Receiving Wide Coverage ...

The Capital One Hearings: The Fed held the first in a series of public hearings on Capital One's application to buy ING Direct. The Journal leads with the fact that along with the usual CRA activist types, community bankers (represented by the ICBA) voiced loud objections. Not only to this deal, but to any that would result in an institution with $100 billion or more in assets. "It is unlikely regulators will embrace the moratorium idea outright," the paper says, "but the criticism highlights the divide between big and small banks over the appropriate response to the 2008 financial crisis. Community banks, which fought to differentiate themselves from unpopular Wall Street banks in the crisis' aftermath, continue to wield clout on Capitol Hill and could increase pressure on regulators to slow big bank mergers." Capital One, meanwhile, rebutted the claim that by creating the fifth-largest bank the deal would result in another too-big-to-fail entity. The lender's general counsel, John G. Finneran, Jr., asserted that if anything, the combination would have the opposite effect. Unfortunately the press stories we see merely report that assertion without explaining the argument behind it; for that, we had to go to Finneran's testimony. His main points are that both Capital One and ING Direct do traditional banking (CDs, but no CDOs or CDS); neither dominates its markets or provides a service critical for the financial system to function (your frequent flier card doesn't count); and placing a foreign-owned entity under domestic ownership means less interconnectedness. Now you can judge for yourself. Wall Street Journal, New York Times

One for You, Two for Me: The SEC's former general counsel, David Becker, helped decide how to compensate victims of the Madoff fraud while he had a personal stake in the matter, the regulator's inspector general revealed. The agency's watchdog referred its findings to the Department of Justice to consider prosecution. Becker was an heir to a $2 million account with Madoff, a fact that was known to SEC chairwoman Mary Schapiro and some staffers but not the other four members of the commission, the inspector general said; other employees were barred from working on Madoff-related matters, but not Becker. Schapiro agreed with a decision to keep him from testifying before Congress, which would have compelled him to disclose his financial interest. Wall Street Journal, Washington Post

How Do We Move Forward?: The board of UBS will begin a three-day meeting today and will consider downsizing and other changes, which the recent rogue trading scandal could hasten. The meeting is being held in Singapore, which seems fitting to us since that's where Nick Leeson made his unauthorized trades that eventually brought down Barings in the 1990s. Wall Street Journal, New York Times

Fed Watch: The Fed's two-day policy meeting wraps up today. The Journal's "Ahead of the Tape" challenges the rationale behind Operation Twist, a strategy that the Fed may decide to pursue. The gist of the twist (sorry, we couldn't resi... I mean, help ourselves) is that by buying up longer-term Treasuries (with money raised from selling its shorter-term holdings), the Fed can push down long-term yields and, by extension, mortgage rates. "The trouble is, the relationship between Treasury yields and mortgage rates isn't perfect," the column says, and the spread between mortgages and Treasuries has widened lately. To wit: if X+Y=Z, shrinking X can reduce Z only so much when you have no control over Y. Meanwhile, Republicans are urging the Fed to attempt no further stimulus. Wall Street Journal, New York Times

Wall Street Journal

The housing market dragged the broader economy down, and now the economy is returning the favor. Home prices are expected to drop 2.5% this year and rise just 1.1% annually through 2015, according to a recent survey of more than 100 economists by MacroMarkets, the firm founded by Robert Shiller, an economist who saw all this coming years ago.

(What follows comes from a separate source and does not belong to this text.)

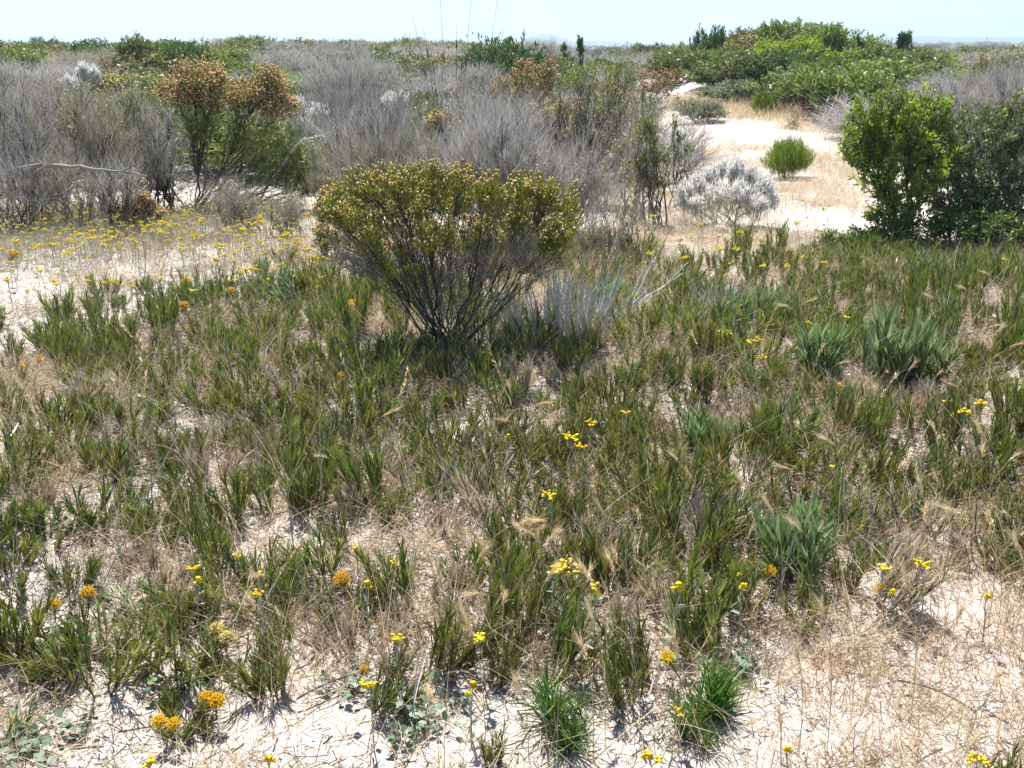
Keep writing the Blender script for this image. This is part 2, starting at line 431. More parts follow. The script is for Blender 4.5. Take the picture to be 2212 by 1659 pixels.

Some banks are shying away from committing to finance certain leveraged buyouts, fearful that they'll end up holding the bag if credit markets weaken and it becomes hard to distribute bonds or syndicate loans to investors.

A top official at the European Central Bank tells the Journal that in spite of everything, he expects the Euro zone to avoid a double-dip recession.

New York Times

An article looks at the use of the Dodd-Frank Act as a favorite punching bag for Republican presidential hopefuls. Supporters of the law say these candidates are ignoring a trade-off: fewer jobs in normal times, perhaps, but lower risk of a crisis that would really devastate the economy.

Spain is examining a Swiss banking account held by Emilio Botin, the head of local banking giant Santander (which is the majority owner of Sovereign Bank in Massachusetts). Last year Botin and family members paid a 200 million euro fine to avoid tax evasion charges, but a national court is investigating whether that was enough.